Mit einer Mischung aus psychedelischem Darkwave und Einflüssen aus Nordafrika erzählt Léonie Pernet die Geschichte ihrer eigenen Verwundbarkeit. Es ist eine zutiefst politische Geschichte.
Mit entschlossener, brüchig gewordener Stimme skandiert jemand: „Fraternité! Solidarité!“ Stampfen, Klatschen, Rufen: Es sind nicht die Klänge eines konventionellen Pop-Songs, sondern die eines Protests, die den vielleicht mitreißendsten Moment auf Léonie Pernets neuem Album ausmachen. Mehr und mehr Stimmen setzen ein. Es entwickelt sich ein Call-and-Response. Dann ergreift jemand das Wort und spricht über das Leben ohne gültige Papiere, die Flucht nach Europa, die rassistischen Gesetze. Das Zwischenspiel ebbt ab, ein bedrohliches Synthesizer-Riff und ein tanzbarer Darkwave-Beat leiten den nächsten Song ein. Er heißt „Paris-Brazzaville“ und ist Ausdruck eines politischen Aufbegehrens, das Léonie Pernet von der französischen bis zur kongolesischen Hauptstadt beschwört.
Léonie Pernets Musik drückt Verschmelzung und Fluidität aus
Wenige Momente verkörpern das politische Ethos von Pernets Kunst so treffend wie diese aufeinanderfolgenden Stücke.

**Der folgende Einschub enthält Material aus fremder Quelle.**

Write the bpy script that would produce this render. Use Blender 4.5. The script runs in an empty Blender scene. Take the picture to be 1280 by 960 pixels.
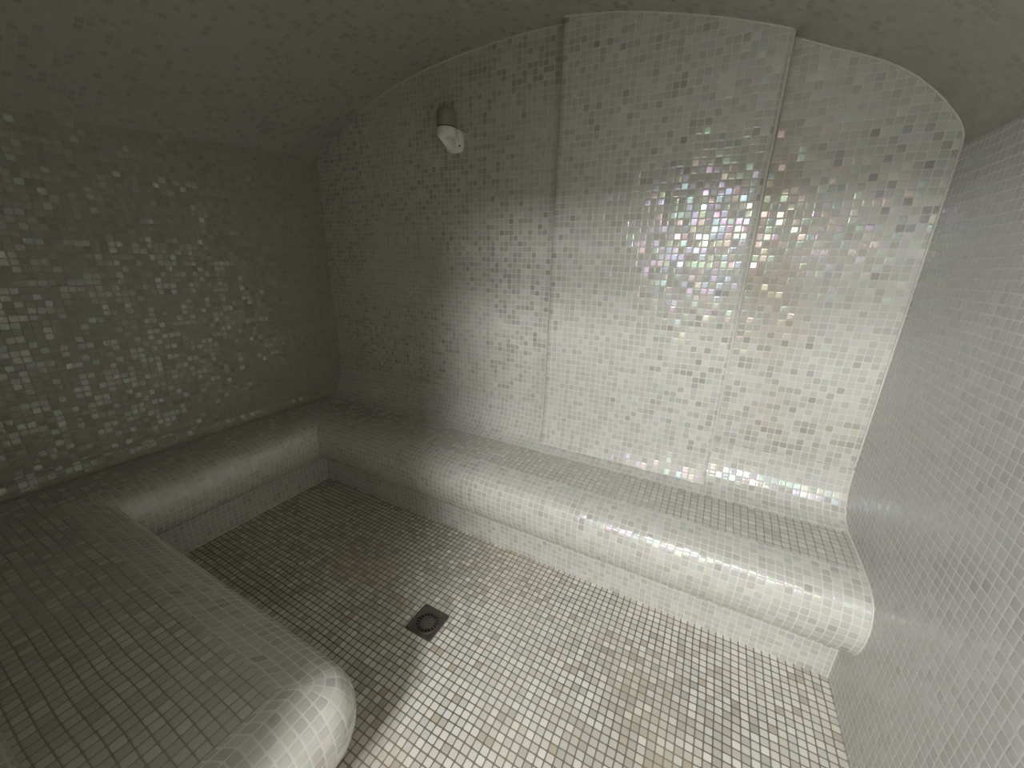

Sie sind der Schlüssel, um „Poèmes Pulvérisés“ zu verstehen: das neue Album der 36-Jährigen, das sie selbst komponiert und produziert hat. Die Französin erzählt in ihrer Musik eine Geschichte, die man guten Gewissens postkolonialistisch nennen könnte. Eine Geschichte über Unterdrückung, Verschmelzung und dem Leben zwischen klaren Zugehörigkeiten.
Diese künstlerische Schlagrichtung lässt sich wohl auch biografisch begründen. In einem Interview aus dem Jahr 2021 erzählt Pernet von ihrer Homosexualität und auch davon, erst als erwachsene Frau ihren Vater kennengelernt zu haben: einen Tuareg, Angehörigen eines über lange Zeit nomadisch lebenden Volks aus Nordafrika. Erst als sie ihn kennenlernte, habe sie ihre afrikanischen Wurzeln wirklich akzeptiert, ihren Rassismus gegen sich selbst überwunden.
Auf diese Wurzeln nimmt sie mit dem Song „Tuareg“ explizit Bezug. Sie verbindet darin den traditionellen Wüstenblues der Tuareg mit westlichen elektronischen Elementen. Damit schließt sie an den eklektischen Ansatz des Vorgängeralbums „Le Cirque de Consolation“ an, auf dem sie psychedelischen Synthpop mit urtümlichen afrikanischen Grooves anreicherte. Diese innovative Formel übersetzt sie auch auf „Poèmes Pulvérisés“ in eine atmosphärische musikalische Sprache.
„Die Welt ein bisschen reparieren“
Besonders inspiriert hat Léonie Pernet das Werk des französischen Dichters und Widerstandkämpfers Rene Char. Der Albumtitel, zu Deutsch „Zermahlene Gedichte“, ist eine Anspielung an eine seiner Gedichtsammlungen. Auf dem Intro lässt Pernet ein Gedicht daraus vortragen, im Hintergrund bauen sich Streicher und Synthesizer filmreif auf. Den Charakter des Widerstands und die existenziellen Fragen aus Chars Werk verarbeitet Pernet auf diesem Album mitunter auf melancholische Weise. Auf dem sanften Klavierstück „Réparer le monde“ verarbeitet sie ihren Weltschmerz zu einer einfachen universellen Botschaft: Wir alle haben als Menschen die Verantwortung, die Welt ein kleines bisschen besser zu machen.
Es ist ein unmissverständliches Plädoyer. Eines, das das Potenzial hat, die möglichen Sprachbarrieren auf diesem Album zu überwinden. Dabei scheint die Schwermut Léonie Pernets Stimme niemals ganz zu verlassen. Ihr Gesang klingt zerbrechlich, angespannt und – selbst während als sich ein elektronischer Filter darüberlegt – zutiefst menschlich. „Poèmes Pulvérisés“ ist das Manifest einer Künstlerin, die die Geschichte ihrer Verwundbarkeit erzählt und aus dieser ihre politische Willenskraft zieht.